DATA PROVIDED:
— BEGIN —
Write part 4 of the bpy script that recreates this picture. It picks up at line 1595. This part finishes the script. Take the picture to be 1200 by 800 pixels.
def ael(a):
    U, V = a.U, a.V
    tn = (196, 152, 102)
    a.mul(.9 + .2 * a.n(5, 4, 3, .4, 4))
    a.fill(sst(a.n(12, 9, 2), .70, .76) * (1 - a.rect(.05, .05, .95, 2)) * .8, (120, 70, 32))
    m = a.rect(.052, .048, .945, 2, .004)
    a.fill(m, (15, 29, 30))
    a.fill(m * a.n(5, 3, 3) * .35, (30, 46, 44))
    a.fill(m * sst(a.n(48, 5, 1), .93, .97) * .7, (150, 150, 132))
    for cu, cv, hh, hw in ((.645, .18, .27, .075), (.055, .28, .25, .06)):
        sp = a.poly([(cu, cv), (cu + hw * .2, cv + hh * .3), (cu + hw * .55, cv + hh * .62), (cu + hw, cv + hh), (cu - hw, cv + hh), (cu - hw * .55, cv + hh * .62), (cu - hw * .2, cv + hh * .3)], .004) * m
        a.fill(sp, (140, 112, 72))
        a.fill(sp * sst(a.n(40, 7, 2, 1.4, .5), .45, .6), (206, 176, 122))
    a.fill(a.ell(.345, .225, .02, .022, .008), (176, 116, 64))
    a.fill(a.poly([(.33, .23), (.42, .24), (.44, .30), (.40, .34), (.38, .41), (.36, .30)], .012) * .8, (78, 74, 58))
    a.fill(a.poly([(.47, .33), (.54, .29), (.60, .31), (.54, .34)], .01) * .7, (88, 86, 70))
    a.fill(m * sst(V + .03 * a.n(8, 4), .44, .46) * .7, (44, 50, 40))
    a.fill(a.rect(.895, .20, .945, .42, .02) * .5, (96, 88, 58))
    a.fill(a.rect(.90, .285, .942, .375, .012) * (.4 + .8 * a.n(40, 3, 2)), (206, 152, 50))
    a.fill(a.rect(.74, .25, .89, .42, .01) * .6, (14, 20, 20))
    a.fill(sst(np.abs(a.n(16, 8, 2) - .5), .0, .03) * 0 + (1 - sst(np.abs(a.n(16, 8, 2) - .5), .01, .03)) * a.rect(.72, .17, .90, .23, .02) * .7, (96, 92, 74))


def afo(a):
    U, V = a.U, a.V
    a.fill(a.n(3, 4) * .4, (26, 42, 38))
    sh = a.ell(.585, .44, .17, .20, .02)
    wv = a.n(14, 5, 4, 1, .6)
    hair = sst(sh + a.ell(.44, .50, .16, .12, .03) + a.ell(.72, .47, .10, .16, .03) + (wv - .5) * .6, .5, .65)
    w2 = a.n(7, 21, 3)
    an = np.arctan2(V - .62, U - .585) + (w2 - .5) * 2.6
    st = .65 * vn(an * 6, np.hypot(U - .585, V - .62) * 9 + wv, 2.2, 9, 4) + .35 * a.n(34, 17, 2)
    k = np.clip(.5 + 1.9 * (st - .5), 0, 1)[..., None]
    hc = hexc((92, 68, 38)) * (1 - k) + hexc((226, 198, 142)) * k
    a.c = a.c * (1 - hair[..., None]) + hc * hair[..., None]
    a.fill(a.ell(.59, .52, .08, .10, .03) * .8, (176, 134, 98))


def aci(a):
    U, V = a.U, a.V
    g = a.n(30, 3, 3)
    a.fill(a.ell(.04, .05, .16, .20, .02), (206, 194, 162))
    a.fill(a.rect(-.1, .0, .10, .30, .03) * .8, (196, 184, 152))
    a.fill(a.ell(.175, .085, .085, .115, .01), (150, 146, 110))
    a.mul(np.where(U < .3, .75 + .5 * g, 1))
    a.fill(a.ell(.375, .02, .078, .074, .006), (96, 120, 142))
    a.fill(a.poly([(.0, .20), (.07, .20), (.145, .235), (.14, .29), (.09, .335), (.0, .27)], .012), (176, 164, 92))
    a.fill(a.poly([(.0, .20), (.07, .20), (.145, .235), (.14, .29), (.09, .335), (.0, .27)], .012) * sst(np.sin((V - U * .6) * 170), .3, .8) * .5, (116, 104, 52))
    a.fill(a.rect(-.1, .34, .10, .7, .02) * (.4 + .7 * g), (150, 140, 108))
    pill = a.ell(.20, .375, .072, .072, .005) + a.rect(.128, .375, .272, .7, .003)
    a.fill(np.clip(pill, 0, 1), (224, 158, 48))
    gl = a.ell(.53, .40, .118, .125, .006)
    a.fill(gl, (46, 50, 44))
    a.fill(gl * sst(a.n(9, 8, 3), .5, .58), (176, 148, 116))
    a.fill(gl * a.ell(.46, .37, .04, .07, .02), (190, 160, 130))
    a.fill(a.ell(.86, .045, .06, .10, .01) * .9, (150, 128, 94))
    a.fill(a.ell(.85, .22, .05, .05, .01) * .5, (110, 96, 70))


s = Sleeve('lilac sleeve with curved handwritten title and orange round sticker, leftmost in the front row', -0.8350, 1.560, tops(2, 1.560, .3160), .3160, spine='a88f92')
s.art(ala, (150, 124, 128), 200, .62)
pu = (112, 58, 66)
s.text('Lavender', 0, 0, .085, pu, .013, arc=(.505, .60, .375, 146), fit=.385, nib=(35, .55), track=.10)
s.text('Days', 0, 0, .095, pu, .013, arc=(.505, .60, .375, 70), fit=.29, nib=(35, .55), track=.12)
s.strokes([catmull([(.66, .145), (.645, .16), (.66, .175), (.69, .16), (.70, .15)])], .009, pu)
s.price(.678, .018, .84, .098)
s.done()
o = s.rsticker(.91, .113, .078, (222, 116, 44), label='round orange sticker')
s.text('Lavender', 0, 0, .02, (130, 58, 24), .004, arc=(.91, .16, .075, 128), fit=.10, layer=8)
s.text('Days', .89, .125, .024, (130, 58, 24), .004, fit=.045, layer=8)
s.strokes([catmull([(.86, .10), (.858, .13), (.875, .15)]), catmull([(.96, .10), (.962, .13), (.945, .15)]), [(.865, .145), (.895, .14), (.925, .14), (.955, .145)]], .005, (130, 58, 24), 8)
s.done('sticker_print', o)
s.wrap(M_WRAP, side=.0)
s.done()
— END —
YOUR INSTRUCTIONS: Reproduce the complete data exactly as presented above.

COMPLETED EXERCISE:
Write part 4 of the bpy script that recreates this picture. It picks up at line 1595. This part finishes the script. Take the picture to be 1200 by 800 pixels.
def ael(a):
    U, V = a.U, a.V
    tn = (196, 152, 102)
    a.mul(.9 + .2 * a.n(5, 4, 3, .4, 4))
    a.fill(sst(a.n(12, 9, 2), .70, .76) * (1 - a.rect(.05, .05, .95, 2)) * .8, (120, 70, 32))
    m = a.rect(.052, .048, .945, 2, .004)
    a.fill(m, (15, 29, 30))
    a.fill(m * a.n(5, 3, 3) * .35, (30, 46, 44))
    a.fill(m * sst(a.n(48, 5, 1), .93, .97) * .7, (150, 150, 132))
    for cu, cv, hh, hw in ((.645, .18, .27, .075), (.055, .28, .25, .06)):
        sp = a.poly([(cu, cv), (cu + hw * .2, cv + hh * .3), (cu + hw * .55, cv + hh * .62), (cu + hw, cv + hh), (cu - hw, cv + hh), (cu - hw * .55, cv + hh * .62), (cu - hw * .2, cv + hh * .3)], .004) * m
        a.fill(sp, (140, 112, 72))
        a.fill(sp * sst(a.n(40, 7, 2, 1.4, .5), .45, .6), (206, 176, 122))
    a.fill(a.ell(.345, .225, .02, .022, .008), (176, 116, 64))
    a.fill(a.poly([(.33, .23), (.42, .24), (.44, .30), (.40, .34), (.38, .41), (.36, .30)], .012) * .8, (78, 74, 58))
    a.fill(a.poly([(.47, .33), (.54, .29), (.60, .31), (.54, .34)], .01) * .7, (88, 86, 70))
    a.fill(m * sst(V + .03 * a.n(8, 4), .44, .46) * .7, (44, 50, 40))
    a.fill(a.rect(.895, .20, .945, .42, .02) * .5, (96, 88, 58))
    a.fill(a.rect(.90, .285, .942, .375, .012) * (.4 + .8 * a.n(40, 3, 2)), (206, 152, 50))
    a.fill(a.rect(.74, .25, .89, .42, .01) * .6, (14, 20, 20))
    a.fill(sst(np.abs(a.n(16, 8, 2) - .5), .0, .03) * 0 + (1 - sst(np.abs(a.n(16, 8, 2) - .5), .01, .03)) * a.rect(.72, .17, .90, .23, .02) * .7, (96, 92, 74))


def afo(a):
    U, V = a.U, a.V
    a.fill(a.n(3, 4) * .4, (26, 42, 38))
    sh = a.ell(.585, .44, .17, .20, .02)
    wv = a.n(14, 5, 4, 1, .6)
    hair = sst(sh + a.ell(.44, .50, .16, .12, .03) + a.ell(.72, .47, .10, .16, .03) + (wv - .5) * .6, .5, .65)
    w2 = a.n(7, 21, 3)
    an = np.arctan2(V - .62, U - .585) + (w2 - .5) * 2.6
    st = .65 * vn(an * 6, np.hypot(U - .585, V - .62) * 9 + wv, 2.2, 9, 4) + .35 * a.n(34, 17, 2)
    k = np.clip(.5 + 1.9 * (st - .5), 0, 1)[..., None]
    hc = hexc((92, 68, 38)) * (1 - k) + hexc((226, 198, 142)) * k
    a.c = a.c * (1 - hair[..., None]) + hc * hair[..., None]
    a.fill(a.ell(.59, .52, .08, .10, .03) * .8, (176, 134, 98))


def aci(a):
    U, V = a.U, a.V
    g = a.n(30, 3, 3)
    a.fill(a.ell(.04, .05, .16, .20, .02), (206, 194, 162))
    a.fill(a.rect(-.1, .0, .10, .30, .03) * .8, (196, 184, 152))
    a.fill(a.ell(.175, .085, .085, .115, .01), (150, 146, 110))
    a.mul(np.where(U < .3, .75 + .5 * g, 1))
    a.fill(a.ell(.375, .02, .078, .074, .006), (96, 120, 142))
    a.fill(a.poly([(.0, .20), (.07, .20), (.145, .235), (.14, .29), (.09, .335), (.0, .27)], .012), (176, 164, 92))
    a.fill(a.poly([(.0, .20), (.07, .20), (.145, .235), (.14, .29), (.09, .335), (.0, .27)], .012) * sst(np.sin((V - U * .6) * 170), .3, .8) * .5, (116, 104, 52))
    a.fill(a.rect(-.1, .34, .10, .7, .02) * (.4 + .7 * g), (150, 140, 108))
    pill = a.ell(.20, .375, .072, .072, .005) + a.rect(.128, .375, .272, .7, .003)
    a.fill(np.clip(pill, 0, 1), (224, 158, 48))
    gl = a.ell(.53, .40, .118, .125, .006)
    a.fill(gl, (46, 50, 44))
    a.fill(gl * sst(a.n(9, 8, 3), .5, .58), (176, 148, 116))
    a.fill(gl * a.ell(.46, .37, .04, .07, .02), (190, 160, 130))
    a.fill(a.ell(.86, .045, .06, .10, .01) * .9, (150, 128, 94))
    a.fill(a.ell(.85, .22, .05, .05, .01) * .5, (110, 96, 70))


s = Sleeve('lilac sleeve with curved handwritten title and orange round sticker, leftmost in the front row', -0.8350, 1.560, tops(2, 1.560, .3160), .3160, spine='a88f92')
s.art(ala, (150, 124, 128), 200, .62)
pu = (112, 58, 66)
s.text('Lavender', 0, 0, .085, pu, .013, arc=(.505, .60, .375, 146), fit=.385, nib=(35, .55), track=.10)
s.text('Days', 0, 0, .095, pu, .013, arc=(.505, .60, .375, 70), fit=.29, nib=(35, .55), track=.12)
s.strokes([catmull([(.66, .145), (.645, .16), (.66, .175), (.69, .16), (.70, .15)])], .009, pu)
s.price(.678, .018, .84, .098)
s.done()
o = s.rsticker(.91, .113, .078, (222, 116, 44), label='round orange sticker')
s.text('Lavender', 0, 0, .02, (130, 58, 24), .004, arc=(.91, .16, .075, 128), fit=.10, layer=8)
s.text('Days', .89, .125, .024, (130, 58, 24), .004, fit=.045, layer=8)
s.strokes([catmull([(.86, .10), (.858, .13), (.875, .15)]), catmull([(.96, .10), (.962, .13), (.945, .15)]), [(.865, .145), (.895, .14), (.925, .14), (.955, .145)]], .005, (130, 58, 24), 8)
s.done('sticker_print', o)
s.wrap(M_WRAP, side=.0)
s.done()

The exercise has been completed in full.